No. That is not legal.

Faith56

I read that years ago in parts of central Europe moving a3 and h3 simultaneously was a common opening move, but it is not and never was a legal move.

Progressant
As long as both pawns land at the same precise moment then its acceptable. This is known.
the_shrimp

Well yes, that's also been my understanding too.

MayCaesar

No, the only legal move involving more than one piece of one color is castling.

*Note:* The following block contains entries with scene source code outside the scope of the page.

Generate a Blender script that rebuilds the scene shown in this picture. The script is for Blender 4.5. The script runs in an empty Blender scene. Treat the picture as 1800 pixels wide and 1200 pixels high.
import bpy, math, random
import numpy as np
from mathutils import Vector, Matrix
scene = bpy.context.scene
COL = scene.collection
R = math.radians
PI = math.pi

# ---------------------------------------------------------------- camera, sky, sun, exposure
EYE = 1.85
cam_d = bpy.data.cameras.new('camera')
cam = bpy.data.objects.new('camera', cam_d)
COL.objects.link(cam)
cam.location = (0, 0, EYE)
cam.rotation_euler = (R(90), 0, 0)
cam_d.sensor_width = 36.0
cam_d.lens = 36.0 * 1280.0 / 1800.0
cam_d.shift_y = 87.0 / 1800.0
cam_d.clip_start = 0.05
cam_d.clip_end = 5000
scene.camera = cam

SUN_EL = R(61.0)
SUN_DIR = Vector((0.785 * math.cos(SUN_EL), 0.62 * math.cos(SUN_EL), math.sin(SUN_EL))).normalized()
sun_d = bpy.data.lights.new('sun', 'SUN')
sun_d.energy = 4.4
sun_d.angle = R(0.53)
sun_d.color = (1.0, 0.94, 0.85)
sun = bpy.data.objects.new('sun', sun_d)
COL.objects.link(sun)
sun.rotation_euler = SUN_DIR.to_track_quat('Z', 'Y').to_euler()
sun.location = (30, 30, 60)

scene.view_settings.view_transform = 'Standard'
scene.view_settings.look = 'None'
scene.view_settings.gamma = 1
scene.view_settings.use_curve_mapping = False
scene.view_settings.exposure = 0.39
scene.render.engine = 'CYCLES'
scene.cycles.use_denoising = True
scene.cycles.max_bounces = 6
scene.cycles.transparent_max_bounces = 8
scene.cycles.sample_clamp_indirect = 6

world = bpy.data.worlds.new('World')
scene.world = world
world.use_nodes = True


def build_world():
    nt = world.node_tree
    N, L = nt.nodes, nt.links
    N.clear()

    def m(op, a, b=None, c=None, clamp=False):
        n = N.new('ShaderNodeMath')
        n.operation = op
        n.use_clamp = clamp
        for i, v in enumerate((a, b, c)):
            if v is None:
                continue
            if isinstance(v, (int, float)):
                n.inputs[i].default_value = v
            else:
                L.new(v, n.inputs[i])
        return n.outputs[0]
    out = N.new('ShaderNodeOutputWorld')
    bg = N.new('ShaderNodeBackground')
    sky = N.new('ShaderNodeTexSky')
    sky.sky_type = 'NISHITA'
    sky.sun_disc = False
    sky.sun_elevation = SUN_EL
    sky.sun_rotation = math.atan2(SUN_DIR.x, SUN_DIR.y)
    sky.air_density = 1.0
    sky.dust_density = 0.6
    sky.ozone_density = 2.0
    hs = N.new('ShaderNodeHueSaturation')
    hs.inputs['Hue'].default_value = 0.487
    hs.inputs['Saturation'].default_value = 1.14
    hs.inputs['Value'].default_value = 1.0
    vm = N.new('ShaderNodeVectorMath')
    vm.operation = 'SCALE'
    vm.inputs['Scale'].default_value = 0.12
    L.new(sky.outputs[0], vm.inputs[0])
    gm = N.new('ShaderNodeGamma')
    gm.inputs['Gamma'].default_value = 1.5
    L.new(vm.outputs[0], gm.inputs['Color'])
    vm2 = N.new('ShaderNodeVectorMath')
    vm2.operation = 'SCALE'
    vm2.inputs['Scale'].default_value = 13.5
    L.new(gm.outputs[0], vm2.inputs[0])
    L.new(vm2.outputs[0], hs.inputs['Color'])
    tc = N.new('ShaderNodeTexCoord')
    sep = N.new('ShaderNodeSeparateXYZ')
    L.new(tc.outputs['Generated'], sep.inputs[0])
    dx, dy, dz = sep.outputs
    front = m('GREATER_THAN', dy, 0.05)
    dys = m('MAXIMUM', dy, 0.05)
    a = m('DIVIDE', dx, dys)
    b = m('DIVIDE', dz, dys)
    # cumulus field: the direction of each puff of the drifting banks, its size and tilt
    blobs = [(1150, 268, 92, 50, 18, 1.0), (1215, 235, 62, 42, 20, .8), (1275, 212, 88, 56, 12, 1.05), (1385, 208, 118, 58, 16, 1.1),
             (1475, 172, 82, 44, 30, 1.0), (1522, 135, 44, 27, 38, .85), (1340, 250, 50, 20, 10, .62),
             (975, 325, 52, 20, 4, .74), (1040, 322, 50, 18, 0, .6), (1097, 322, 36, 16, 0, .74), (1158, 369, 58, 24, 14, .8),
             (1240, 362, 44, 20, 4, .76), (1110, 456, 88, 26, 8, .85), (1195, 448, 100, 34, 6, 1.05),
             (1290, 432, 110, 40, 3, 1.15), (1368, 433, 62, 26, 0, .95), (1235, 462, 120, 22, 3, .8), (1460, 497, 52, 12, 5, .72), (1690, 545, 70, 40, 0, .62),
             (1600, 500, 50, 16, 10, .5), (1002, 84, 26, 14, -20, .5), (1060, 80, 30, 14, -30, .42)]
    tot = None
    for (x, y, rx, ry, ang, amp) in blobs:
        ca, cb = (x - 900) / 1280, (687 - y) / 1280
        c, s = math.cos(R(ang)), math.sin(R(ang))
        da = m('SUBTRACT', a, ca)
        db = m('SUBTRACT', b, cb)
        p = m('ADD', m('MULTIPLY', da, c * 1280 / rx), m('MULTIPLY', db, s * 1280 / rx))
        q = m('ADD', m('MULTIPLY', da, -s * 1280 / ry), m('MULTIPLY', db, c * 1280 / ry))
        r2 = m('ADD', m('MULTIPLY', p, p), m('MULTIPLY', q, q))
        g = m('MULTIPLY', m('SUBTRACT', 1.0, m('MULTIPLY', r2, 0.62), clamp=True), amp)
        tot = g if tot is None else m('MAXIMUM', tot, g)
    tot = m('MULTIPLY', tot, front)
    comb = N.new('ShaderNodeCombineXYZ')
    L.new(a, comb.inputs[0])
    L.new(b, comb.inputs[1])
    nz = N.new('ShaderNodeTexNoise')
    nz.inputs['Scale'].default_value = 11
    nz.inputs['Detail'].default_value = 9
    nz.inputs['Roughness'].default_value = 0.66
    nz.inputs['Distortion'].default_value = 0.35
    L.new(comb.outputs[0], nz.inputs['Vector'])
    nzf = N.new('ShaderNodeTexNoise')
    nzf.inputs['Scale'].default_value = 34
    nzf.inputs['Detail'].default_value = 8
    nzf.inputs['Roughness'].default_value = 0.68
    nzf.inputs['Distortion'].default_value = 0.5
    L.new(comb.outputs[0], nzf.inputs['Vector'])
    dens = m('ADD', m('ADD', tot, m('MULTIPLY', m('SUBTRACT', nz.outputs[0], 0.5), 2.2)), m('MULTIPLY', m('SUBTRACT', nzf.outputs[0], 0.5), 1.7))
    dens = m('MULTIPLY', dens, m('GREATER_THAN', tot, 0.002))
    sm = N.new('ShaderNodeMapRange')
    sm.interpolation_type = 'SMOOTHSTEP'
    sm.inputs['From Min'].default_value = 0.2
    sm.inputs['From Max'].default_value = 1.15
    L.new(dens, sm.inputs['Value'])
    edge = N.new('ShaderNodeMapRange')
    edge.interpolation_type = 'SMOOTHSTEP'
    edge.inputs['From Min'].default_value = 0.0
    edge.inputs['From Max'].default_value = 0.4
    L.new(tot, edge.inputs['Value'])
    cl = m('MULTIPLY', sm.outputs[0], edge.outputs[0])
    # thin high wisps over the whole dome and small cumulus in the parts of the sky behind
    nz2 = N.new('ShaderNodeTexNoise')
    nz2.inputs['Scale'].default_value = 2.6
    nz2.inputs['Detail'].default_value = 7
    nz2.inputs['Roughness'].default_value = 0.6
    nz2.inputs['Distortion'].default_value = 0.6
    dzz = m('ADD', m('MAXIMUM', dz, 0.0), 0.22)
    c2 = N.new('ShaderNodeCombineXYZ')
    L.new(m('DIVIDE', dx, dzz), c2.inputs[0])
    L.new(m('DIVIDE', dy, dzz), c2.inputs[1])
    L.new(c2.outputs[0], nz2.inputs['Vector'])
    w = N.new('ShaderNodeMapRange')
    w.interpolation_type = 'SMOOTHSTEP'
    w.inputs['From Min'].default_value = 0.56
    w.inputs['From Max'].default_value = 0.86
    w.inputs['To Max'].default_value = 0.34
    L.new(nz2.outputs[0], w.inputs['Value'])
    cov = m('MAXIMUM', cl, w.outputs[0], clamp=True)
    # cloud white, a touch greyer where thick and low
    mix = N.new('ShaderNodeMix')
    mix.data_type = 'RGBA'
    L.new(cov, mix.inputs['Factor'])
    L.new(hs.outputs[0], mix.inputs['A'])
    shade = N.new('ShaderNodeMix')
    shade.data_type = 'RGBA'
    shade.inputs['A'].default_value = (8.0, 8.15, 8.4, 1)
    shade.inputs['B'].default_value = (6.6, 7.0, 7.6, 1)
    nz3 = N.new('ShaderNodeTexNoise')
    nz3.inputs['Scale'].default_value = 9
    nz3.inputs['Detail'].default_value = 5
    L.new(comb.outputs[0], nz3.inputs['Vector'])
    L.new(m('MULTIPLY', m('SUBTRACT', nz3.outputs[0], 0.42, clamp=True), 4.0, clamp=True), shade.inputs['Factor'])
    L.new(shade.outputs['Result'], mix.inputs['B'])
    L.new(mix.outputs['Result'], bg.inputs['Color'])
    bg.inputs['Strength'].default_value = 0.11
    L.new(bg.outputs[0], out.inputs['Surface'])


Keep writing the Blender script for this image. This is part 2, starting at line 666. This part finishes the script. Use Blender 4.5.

What you are describing sounds more like what street hustlers do: they make illegal moves by distracting you with talk, by "thinking" what move to play by moving their hands around and "accidentally" changing positions of some pieces... Some hustler could play 1. h3 clearly, and carefully move the a3 pawn at the same time, hoping you won't notice that - and it will be too late to complain a few moves in the game. tongue.png

the_shrimp

JEEZ! We were only joking Einstein.

SmithyQ

Back in the 1800s, masters often gave piece-odds to amateur players, so playing without a piece, usually a Queenside Rook or Knight.  In some of these games, White would start with a3 already played, almost as compensation.  This is why if you read game collections from the romantic era, you'll sometimes see the little annotation (with no Ra1, White pawn starting on a3) before the game starts.

The idea was, iirc, to deny Black the easy idea of e5, Nf6, waiting for the d-pawn to move and then playing Bb4+ and castling.  This practice faded over the years, no doubt in part to master's playing odds-games much less frequently.

icanhazrevolushun

easy to get confussed between one pawn two squares and two pawns one square. happens to the best of us.